▸ **THE REQUEST**
Print exactly the lines from the first one down to the line containing "for o in list(bpy.data.objects): bpy.data.objects.remove(o)", both ends included, with no pictures and nothing else.

--- Begin DATA LINES ---

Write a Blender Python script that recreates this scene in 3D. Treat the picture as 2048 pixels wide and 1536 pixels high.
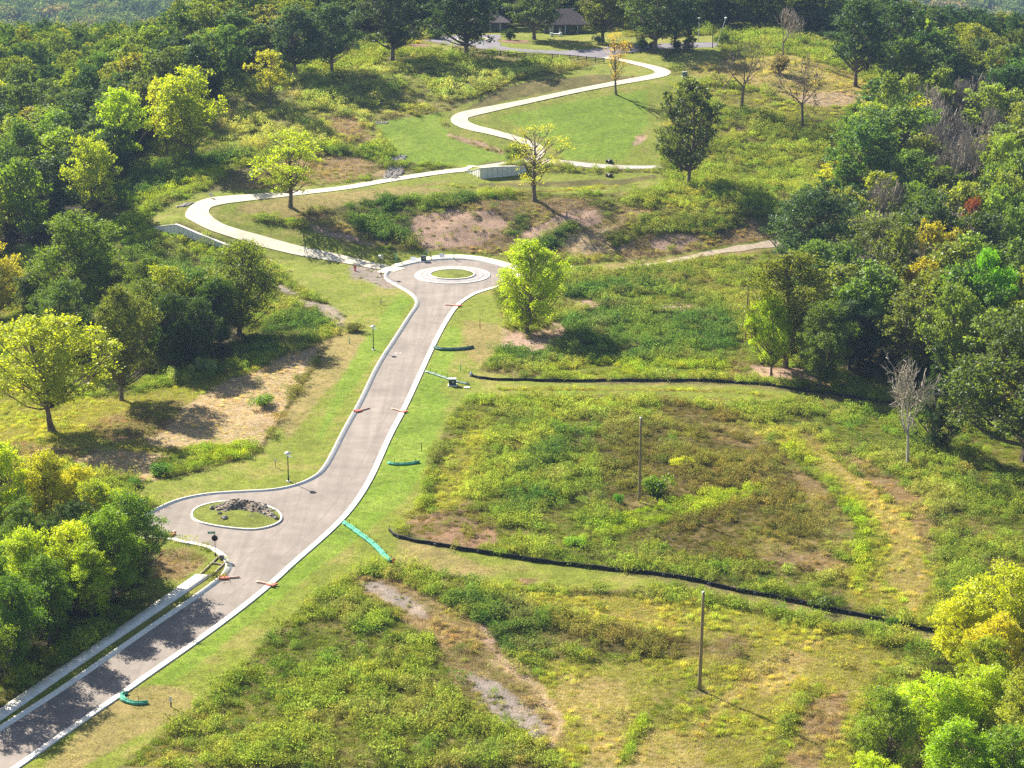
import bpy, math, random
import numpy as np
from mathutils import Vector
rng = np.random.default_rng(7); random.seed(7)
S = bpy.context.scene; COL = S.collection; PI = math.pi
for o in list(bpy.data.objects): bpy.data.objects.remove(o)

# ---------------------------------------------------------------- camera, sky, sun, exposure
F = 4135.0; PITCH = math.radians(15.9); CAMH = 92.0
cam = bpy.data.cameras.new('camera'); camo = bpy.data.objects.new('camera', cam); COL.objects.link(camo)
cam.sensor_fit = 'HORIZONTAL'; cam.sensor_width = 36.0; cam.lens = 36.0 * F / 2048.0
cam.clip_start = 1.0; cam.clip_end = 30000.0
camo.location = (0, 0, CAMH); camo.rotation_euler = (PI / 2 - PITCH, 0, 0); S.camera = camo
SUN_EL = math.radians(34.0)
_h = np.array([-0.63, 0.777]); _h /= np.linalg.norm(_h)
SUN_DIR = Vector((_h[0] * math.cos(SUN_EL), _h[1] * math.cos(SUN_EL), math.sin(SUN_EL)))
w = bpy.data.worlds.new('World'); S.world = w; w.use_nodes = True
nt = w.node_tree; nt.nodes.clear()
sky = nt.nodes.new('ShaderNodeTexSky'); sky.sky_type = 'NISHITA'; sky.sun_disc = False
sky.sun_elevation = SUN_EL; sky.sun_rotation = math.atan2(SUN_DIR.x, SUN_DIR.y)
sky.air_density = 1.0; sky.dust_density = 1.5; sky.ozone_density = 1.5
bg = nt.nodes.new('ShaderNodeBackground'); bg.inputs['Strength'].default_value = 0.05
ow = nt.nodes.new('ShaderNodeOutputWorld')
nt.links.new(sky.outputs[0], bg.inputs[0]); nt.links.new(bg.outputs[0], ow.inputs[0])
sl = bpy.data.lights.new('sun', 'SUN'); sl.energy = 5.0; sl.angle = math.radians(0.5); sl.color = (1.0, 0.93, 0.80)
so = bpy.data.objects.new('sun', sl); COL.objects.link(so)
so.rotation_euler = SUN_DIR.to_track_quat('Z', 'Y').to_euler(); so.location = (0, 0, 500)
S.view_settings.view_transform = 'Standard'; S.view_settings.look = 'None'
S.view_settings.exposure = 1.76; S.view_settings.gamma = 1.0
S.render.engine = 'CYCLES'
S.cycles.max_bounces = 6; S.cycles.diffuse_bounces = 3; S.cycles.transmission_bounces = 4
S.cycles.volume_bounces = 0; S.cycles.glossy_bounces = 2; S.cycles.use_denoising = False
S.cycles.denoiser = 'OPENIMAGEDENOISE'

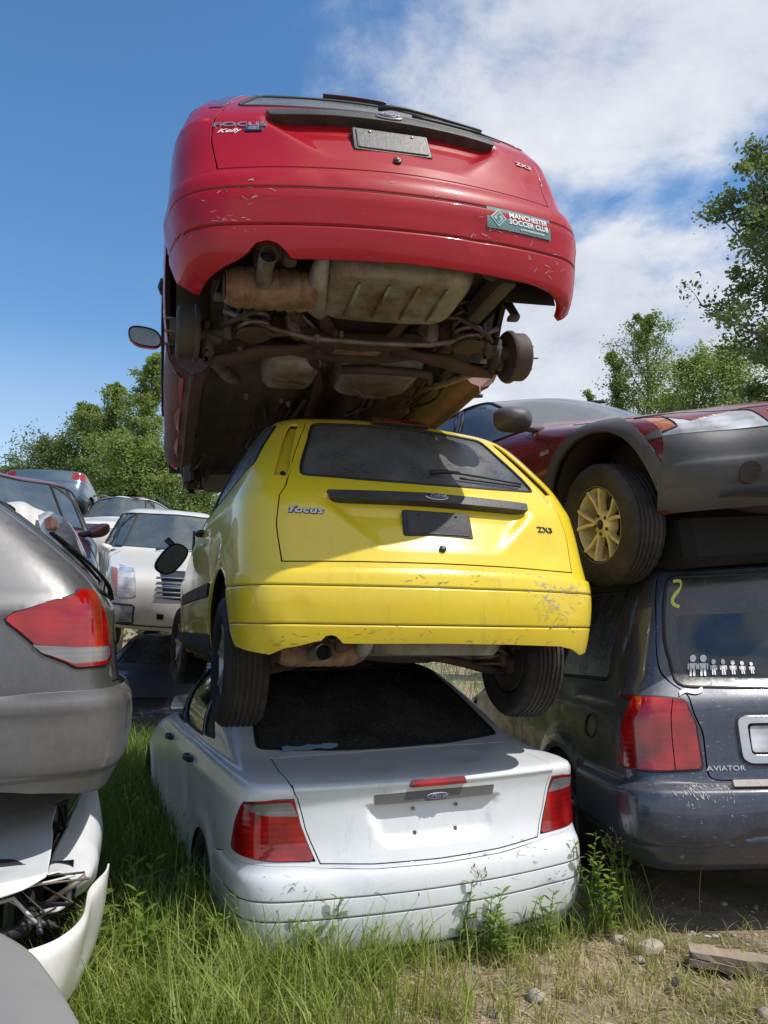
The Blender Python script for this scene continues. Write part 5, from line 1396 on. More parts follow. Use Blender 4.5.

--- End DATA LINES ---

▸ **WRITTEN RESPONSE**
Write a Blender Python script that recreates this scene in 3D. Treat the picture as 2048 pixels wide and 1536 pixels high.
import bpy, math, random
import numpy as np
from mathutils import Vector
rng = np.random.default_rng(7); random.seed(7)
S = bpy.context.scene; COL = S.collection; PI = math.pi
for o in list(bpy.data.objects): bpy.data.objects.remove(o)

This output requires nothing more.